In Shovel Knight Dig, during my ~10 hours with it, I had several different moments of pause with each mechanic wherein I asked, “when should this become fun?” The answer, unfortunately dually because the production of the game is quite lovely external to its being interactive and because Yacht Club are a studio whose reliability with platforming and encounter design is remarkable regardless of what scale and budget you compare them to, was for me, never. This may be due to the fact that the digging, jumping, slashing, visiting town, catching items and upgrades, exploring, etc. are all poorly implemented and misaligned with each other (which is mostly true in the latter, and mostly conjecture in the former), but it is my read that the game was abandoned to the gulf between tutorializing and incrementing too early in development and is now stuck in a limbo of systems alienness without means of evolving it mechanically, evaluating it strategically, or intrinsically deriving any pleasure singularly from its presented actions. The town is woefully under equipped to make the meta progress worth caring about and the dungeons are gratuitous in their inability to conceptualise an excitement of play possibility that would feed into any town growth, if that was even a remote possibility.

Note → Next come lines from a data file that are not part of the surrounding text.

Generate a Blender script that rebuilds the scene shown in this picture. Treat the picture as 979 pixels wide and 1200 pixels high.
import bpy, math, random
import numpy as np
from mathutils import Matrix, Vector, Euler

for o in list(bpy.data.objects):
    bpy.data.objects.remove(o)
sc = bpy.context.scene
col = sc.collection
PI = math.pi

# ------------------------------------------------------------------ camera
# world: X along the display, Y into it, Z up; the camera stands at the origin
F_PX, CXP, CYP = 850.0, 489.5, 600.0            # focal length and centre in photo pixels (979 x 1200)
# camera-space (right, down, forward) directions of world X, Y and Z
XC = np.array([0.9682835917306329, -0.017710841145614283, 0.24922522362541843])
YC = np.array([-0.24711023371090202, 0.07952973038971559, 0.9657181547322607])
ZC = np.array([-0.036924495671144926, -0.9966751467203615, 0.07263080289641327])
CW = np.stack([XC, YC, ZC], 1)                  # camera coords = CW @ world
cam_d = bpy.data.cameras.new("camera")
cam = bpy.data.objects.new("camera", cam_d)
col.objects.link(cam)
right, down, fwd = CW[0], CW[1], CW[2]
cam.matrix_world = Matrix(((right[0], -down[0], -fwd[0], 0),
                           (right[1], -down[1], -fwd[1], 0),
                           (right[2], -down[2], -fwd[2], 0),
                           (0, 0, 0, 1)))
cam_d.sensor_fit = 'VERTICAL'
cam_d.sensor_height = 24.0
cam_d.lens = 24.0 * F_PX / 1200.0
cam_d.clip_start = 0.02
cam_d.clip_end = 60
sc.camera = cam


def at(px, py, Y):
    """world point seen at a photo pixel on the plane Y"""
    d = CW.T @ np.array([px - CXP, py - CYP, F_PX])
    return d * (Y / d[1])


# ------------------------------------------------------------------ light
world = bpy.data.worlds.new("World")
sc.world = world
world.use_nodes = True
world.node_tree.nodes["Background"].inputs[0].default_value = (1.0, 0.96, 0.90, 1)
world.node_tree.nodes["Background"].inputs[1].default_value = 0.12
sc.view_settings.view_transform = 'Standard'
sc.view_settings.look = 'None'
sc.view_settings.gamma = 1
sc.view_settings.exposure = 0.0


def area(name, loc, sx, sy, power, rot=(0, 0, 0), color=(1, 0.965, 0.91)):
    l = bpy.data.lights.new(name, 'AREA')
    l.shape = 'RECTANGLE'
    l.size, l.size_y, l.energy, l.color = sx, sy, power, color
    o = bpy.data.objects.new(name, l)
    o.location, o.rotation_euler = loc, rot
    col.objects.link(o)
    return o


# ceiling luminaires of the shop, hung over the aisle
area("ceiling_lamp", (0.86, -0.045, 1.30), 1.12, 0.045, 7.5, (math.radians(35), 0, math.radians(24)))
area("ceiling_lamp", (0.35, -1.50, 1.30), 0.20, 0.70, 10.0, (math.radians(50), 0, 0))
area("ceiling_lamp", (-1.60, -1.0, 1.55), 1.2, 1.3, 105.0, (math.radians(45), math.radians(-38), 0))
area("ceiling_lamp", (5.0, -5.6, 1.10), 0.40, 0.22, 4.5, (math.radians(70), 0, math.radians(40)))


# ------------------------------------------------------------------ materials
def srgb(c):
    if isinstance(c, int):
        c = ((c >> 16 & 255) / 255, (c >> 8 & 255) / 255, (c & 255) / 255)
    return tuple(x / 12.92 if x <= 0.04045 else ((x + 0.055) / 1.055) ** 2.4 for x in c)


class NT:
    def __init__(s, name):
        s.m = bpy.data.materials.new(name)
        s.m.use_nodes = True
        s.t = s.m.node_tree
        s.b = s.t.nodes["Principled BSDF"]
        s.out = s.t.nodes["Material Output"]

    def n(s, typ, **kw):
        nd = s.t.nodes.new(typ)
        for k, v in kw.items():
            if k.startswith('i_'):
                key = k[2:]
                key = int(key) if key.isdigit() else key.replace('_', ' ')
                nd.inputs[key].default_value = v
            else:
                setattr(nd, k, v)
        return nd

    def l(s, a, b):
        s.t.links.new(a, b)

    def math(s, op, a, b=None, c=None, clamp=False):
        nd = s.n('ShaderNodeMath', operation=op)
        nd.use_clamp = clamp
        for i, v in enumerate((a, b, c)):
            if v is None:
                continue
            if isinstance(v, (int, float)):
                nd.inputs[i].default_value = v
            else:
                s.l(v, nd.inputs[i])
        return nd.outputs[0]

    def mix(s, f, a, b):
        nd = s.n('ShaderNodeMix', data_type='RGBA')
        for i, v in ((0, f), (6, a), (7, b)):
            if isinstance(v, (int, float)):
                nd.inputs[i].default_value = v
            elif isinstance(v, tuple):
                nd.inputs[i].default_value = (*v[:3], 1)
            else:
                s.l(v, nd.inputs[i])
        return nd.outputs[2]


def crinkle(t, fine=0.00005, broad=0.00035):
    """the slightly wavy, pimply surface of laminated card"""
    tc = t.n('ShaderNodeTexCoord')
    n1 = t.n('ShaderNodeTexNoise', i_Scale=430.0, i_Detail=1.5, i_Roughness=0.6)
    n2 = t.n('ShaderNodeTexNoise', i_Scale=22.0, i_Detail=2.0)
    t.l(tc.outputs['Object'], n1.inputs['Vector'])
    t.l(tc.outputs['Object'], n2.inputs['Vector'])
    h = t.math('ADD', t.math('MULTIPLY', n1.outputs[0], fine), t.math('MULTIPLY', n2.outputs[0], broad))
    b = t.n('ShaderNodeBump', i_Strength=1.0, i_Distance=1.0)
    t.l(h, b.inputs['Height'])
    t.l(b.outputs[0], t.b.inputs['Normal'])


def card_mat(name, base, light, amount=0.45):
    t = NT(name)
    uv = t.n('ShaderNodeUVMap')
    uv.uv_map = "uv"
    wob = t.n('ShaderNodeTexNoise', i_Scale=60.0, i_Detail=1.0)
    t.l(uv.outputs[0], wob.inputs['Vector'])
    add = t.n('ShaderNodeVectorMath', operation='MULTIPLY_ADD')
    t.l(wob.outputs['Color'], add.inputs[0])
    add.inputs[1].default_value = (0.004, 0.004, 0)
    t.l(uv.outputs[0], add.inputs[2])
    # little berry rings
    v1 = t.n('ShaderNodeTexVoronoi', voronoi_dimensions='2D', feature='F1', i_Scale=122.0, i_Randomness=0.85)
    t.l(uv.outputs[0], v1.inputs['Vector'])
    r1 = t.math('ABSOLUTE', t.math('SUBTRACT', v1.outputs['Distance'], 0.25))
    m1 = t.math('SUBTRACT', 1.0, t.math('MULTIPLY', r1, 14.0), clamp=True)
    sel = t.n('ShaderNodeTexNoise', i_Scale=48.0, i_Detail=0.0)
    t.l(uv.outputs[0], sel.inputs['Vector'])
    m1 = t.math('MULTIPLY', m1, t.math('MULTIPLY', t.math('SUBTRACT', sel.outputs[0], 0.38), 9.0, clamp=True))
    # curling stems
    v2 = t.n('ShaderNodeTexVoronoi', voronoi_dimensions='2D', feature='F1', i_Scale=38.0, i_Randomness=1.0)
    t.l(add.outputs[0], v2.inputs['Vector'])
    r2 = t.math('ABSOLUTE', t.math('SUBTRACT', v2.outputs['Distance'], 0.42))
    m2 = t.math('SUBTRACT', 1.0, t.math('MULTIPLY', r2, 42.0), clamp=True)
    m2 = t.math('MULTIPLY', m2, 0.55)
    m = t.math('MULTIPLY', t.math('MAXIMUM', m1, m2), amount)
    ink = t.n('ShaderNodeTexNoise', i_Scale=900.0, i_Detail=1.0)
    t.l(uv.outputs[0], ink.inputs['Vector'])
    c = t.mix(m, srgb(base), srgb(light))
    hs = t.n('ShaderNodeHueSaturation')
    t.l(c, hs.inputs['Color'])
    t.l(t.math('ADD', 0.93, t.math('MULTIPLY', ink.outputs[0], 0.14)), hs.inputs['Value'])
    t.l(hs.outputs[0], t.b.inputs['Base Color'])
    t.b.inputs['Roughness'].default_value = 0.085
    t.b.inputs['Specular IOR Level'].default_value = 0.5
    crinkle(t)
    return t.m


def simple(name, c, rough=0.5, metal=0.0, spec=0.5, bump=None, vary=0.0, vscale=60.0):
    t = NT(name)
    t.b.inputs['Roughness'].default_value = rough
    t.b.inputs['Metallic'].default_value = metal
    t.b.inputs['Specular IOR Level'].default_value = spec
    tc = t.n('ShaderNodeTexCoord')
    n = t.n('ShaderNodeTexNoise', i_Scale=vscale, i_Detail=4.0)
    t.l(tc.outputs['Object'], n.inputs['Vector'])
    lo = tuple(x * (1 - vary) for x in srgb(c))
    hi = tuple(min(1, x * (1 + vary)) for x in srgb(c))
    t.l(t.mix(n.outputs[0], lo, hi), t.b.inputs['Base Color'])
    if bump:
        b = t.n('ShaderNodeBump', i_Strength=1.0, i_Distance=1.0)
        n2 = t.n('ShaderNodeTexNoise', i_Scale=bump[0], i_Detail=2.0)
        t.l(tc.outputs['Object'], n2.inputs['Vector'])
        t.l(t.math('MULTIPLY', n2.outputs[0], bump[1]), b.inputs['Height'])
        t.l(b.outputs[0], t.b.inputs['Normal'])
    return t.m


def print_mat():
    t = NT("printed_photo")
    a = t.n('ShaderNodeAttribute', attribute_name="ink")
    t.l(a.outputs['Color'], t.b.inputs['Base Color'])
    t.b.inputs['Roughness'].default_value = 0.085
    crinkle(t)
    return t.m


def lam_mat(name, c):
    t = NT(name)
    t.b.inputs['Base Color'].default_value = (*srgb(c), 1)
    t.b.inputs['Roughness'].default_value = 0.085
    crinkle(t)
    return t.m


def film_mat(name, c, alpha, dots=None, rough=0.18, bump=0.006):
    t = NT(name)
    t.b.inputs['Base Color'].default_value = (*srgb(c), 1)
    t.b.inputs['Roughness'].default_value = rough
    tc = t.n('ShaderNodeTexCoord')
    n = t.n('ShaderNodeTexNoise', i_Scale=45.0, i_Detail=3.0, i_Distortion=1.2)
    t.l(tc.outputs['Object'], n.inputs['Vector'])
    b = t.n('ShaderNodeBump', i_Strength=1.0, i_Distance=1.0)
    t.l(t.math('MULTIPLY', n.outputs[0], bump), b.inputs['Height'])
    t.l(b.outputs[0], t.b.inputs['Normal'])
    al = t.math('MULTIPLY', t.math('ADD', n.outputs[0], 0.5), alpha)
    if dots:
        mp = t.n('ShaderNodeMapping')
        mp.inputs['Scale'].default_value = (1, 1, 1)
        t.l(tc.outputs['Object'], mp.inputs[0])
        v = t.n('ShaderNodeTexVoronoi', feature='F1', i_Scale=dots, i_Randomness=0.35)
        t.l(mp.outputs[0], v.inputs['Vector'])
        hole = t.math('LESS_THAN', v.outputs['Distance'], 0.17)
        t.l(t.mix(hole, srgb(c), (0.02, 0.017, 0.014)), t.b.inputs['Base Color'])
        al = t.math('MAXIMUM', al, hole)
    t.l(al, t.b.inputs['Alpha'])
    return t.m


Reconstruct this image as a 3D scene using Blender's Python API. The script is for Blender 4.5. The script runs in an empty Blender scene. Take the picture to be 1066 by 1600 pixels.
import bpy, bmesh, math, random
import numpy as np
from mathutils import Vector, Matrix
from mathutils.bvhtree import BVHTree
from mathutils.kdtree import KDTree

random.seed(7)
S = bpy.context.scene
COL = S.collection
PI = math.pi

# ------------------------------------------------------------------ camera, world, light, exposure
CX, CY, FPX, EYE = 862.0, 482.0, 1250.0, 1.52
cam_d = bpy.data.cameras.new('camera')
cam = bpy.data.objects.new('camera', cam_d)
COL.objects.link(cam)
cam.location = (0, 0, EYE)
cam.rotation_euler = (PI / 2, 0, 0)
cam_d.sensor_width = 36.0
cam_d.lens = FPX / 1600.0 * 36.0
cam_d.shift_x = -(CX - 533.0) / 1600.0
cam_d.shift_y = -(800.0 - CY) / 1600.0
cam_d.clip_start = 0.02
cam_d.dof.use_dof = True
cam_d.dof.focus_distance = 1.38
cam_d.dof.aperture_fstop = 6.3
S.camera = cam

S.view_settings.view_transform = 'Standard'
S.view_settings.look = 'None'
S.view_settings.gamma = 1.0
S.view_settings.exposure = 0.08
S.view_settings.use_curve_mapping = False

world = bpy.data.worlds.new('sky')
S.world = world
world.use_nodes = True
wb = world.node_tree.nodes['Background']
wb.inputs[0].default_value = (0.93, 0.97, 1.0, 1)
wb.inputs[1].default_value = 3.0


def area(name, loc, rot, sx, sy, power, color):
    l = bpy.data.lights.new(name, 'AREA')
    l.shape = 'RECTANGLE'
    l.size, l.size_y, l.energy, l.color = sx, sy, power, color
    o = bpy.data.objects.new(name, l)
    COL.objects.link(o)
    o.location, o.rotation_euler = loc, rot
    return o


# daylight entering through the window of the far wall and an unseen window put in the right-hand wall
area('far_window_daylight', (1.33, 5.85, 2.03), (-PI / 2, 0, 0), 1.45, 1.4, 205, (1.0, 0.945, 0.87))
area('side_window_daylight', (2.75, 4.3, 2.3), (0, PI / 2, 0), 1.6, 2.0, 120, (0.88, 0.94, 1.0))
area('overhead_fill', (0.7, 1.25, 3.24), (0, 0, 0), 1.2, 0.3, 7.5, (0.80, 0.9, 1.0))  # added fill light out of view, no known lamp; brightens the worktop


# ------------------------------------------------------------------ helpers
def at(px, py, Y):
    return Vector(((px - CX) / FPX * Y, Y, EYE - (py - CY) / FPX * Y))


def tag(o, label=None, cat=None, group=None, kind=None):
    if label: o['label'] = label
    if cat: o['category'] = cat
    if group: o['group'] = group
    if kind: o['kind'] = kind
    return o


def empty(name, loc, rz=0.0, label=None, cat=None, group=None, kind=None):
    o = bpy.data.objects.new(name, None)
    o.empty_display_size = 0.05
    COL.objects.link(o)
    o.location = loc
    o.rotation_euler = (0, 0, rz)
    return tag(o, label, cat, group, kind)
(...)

The upgrade variety ranges from necessary to useless, much like this year’s Dome Keeper, and because the entirety of Dig’s meaningful play occurs in the dungeon, it is almost unavoidable that you will find yourself 25 minutes into nearly every run realising that is doomed to failure, and that getting to that failure was horribly unfun (not that fun really factors into it: basically the highest state of euphoria in the game is diverting). The writing is fluff in a way that does not charm with the same care of anything in Treasure Trove; the ecology of the world doesn’t allow for characters in the way a curated play experience does (there is a reason why many roguelike players refer to high level play in their chosen games as ‘an exciting excel sheet’). If there is any overarching reason to the world and what Shovel Knight is doing in this stage of his saga, the game doesn’t allow the player to care nor does it care enough to expatriate itself to the rigours of play made by roguelikes as iterative story generators.

It hurts to see the first real commercial product from Yacht Club since they released Shovel Knight fail to this degree, especially since each campaign added for free onto that original game would be a GOTY contender in its own right had it been paid product, but Dig is not only bad, it’s obviously bad in a way that will be usable as case study for the genre.